— start —

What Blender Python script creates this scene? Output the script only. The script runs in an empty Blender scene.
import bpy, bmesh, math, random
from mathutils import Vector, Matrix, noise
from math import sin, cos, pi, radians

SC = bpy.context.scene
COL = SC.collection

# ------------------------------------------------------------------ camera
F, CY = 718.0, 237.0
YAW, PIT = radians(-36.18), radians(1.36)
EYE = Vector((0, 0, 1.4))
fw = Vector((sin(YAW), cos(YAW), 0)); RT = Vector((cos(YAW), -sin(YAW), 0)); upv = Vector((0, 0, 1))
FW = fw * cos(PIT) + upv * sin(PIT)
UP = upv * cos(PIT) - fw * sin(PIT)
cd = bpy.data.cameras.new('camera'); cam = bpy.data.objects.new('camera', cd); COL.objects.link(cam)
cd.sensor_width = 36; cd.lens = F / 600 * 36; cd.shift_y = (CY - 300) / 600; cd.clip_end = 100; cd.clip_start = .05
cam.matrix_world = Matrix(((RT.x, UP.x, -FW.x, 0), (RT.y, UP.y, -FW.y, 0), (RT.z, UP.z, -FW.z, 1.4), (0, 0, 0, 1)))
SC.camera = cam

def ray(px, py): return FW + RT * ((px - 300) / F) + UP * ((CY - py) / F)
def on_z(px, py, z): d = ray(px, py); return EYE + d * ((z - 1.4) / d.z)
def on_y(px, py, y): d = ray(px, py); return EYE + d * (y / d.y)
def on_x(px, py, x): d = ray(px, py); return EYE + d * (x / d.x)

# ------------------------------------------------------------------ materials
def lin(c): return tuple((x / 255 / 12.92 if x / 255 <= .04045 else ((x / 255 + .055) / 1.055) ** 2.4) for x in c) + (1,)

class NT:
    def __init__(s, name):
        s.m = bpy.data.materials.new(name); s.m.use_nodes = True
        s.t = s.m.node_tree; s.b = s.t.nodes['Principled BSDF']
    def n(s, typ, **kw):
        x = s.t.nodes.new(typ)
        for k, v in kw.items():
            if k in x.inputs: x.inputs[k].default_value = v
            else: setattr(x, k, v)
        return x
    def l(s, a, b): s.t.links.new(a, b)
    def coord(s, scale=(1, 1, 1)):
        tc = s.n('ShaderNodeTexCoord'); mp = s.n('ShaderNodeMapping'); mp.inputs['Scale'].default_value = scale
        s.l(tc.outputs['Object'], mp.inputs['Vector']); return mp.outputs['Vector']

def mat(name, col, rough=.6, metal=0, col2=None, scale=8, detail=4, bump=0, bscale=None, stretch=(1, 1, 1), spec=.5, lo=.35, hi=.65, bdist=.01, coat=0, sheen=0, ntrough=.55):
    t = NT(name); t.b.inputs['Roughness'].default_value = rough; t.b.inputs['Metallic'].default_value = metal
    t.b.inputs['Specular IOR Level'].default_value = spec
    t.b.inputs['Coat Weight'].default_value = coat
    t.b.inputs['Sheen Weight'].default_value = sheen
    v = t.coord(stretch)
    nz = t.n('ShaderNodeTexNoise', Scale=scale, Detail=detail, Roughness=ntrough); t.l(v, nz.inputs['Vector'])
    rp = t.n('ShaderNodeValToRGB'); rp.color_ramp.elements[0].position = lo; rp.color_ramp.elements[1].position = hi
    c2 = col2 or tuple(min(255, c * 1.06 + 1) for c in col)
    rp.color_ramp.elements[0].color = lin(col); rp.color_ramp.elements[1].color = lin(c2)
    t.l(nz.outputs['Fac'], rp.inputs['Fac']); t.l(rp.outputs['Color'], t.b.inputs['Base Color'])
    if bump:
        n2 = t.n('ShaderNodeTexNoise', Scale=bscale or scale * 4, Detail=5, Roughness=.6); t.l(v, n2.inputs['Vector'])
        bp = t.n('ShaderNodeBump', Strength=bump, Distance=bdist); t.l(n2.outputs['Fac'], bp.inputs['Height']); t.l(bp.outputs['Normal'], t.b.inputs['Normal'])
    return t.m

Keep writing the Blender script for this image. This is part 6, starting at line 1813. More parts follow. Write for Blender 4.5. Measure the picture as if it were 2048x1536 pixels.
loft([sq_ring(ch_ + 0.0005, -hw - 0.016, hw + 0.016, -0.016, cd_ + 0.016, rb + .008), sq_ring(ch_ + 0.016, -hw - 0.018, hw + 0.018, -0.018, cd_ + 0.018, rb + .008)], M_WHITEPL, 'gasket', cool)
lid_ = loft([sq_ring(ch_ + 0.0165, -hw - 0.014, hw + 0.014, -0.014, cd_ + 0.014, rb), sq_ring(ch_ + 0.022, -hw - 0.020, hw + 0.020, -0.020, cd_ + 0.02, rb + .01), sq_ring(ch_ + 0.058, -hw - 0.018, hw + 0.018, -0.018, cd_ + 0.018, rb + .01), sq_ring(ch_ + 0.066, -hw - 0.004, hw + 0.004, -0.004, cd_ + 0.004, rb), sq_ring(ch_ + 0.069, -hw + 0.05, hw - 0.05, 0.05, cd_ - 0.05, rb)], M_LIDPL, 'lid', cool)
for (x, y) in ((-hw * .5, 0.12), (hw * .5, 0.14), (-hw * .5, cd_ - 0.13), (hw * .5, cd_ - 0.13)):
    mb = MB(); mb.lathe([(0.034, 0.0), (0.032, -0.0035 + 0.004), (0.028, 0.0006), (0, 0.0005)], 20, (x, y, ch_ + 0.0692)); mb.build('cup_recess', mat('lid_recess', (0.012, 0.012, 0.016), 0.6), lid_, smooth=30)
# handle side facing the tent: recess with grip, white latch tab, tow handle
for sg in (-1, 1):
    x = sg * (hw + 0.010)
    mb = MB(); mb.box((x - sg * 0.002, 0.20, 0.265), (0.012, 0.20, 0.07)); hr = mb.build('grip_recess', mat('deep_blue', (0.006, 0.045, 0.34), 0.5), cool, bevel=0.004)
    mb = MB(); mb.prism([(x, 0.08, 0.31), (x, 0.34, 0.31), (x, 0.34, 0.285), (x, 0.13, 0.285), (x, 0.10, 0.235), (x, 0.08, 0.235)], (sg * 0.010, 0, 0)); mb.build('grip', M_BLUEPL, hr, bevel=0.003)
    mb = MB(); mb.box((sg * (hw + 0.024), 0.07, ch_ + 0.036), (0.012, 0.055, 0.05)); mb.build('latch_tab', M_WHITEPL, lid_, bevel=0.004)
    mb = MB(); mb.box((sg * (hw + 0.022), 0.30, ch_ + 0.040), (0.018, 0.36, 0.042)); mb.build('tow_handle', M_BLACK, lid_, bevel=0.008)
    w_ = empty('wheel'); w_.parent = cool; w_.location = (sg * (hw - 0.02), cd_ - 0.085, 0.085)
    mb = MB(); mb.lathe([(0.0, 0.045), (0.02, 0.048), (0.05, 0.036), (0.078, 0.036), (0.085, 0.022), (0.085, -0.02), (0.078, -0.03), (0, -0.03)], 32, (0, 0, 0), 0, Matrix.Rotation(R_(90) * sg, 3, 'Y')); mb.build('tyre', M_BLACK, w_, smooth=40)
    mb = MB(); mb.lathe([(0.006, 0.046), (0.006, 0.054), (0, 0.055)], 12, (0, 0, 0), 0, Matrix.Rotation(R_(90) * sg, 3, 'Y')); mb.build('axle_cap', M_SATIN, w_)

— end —

— Written exercise —
Restate, word for word and with nothing added, the lines from the first line of the listing through the one where "COL = SC.collection" stands.

— Completed exercise —
What Blender Python script creates this scene? Output the script only. The script runs in an empty Blender scene.
import bpy, bmesh, math, random
from mathutils import Vector, Matrix, noise
from math import sin, cos, pi, radians

SC = bpy.context.scene
COL = SC.collection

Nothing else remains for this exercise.